20代の行者かけだしのころ。ある女性が相談にきた。
亭主の浮気に泣いているという。
でもいつか分かってくれると甲斐甲斐しく一生懸命尽くしているという。
「仏様はきっと見ているでしょう。仏様がいつかきっと救ってくれますよね。」という。彼女はそうすることでいつの日か、亭主が非を悟ると信じている。

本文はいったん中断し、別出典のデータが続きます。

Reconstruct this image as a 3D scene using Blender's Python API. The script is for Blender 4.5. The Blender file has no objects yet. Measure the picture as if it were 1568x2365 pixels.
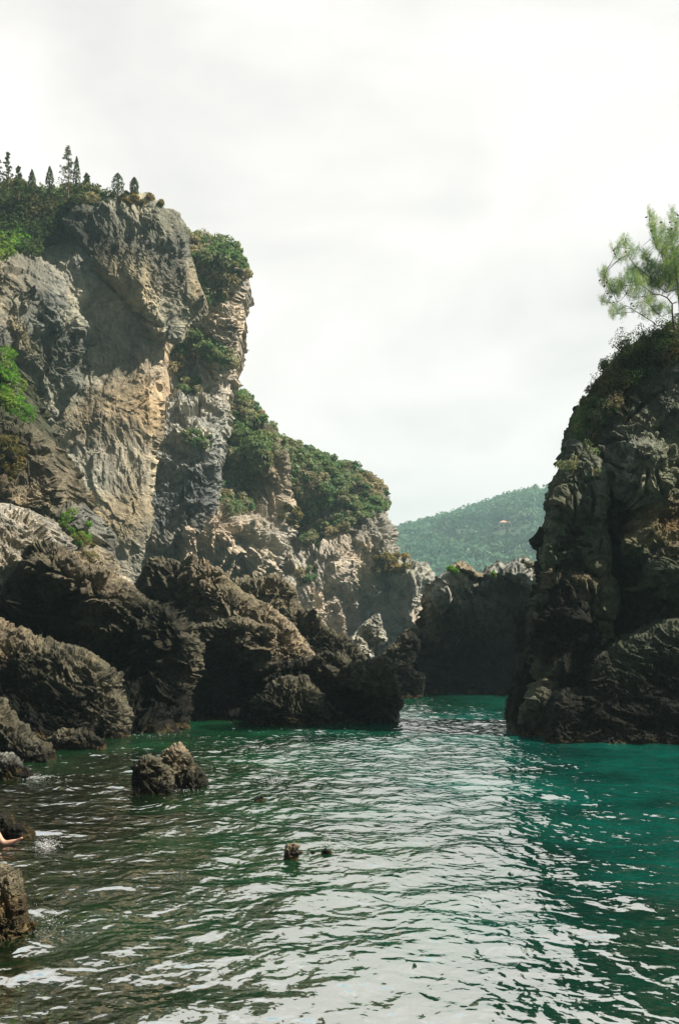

私は「ええ、仏様は貴方を見て可哀そうな人間とは思うでしょうね。でも助かるのは難しいですね。」
「どういうことですか?」
「あなたがそうやって尽くせば尽くすほど、あなたはご主人のされていることを肯定していることになっているからです。」
「私がいけないというのですか!?」
「そうです。」
「!・・・」
「別に悪だというのではないですよ。まずいことをしているということです。なぜハッキリご主人を責めないのですか?」
「主人は言葉がうまくて言いくるめるのです。」
「じゃあ、先ほど言われた黙って尽くしているのはわかってもらうためではなく、それ以外仕様がないからだということになるでしょう。」
「どうすればいいんでしょうか?仏様に助けてもらえないんでしょうか。」
「まず浮気をしているというなら探偵でも使って証拠集めなさいな。それでどうしたいかです。」
「私、離婚されたら何もできないし、困ってしまう。別れたくないんです。」
「だったらそう祈りなさいな。
本当に必要なのは浮気封じや縁切りじゃなく、あなたがふたたび御主人が向かい合ってうまくやっていくことではないのですか?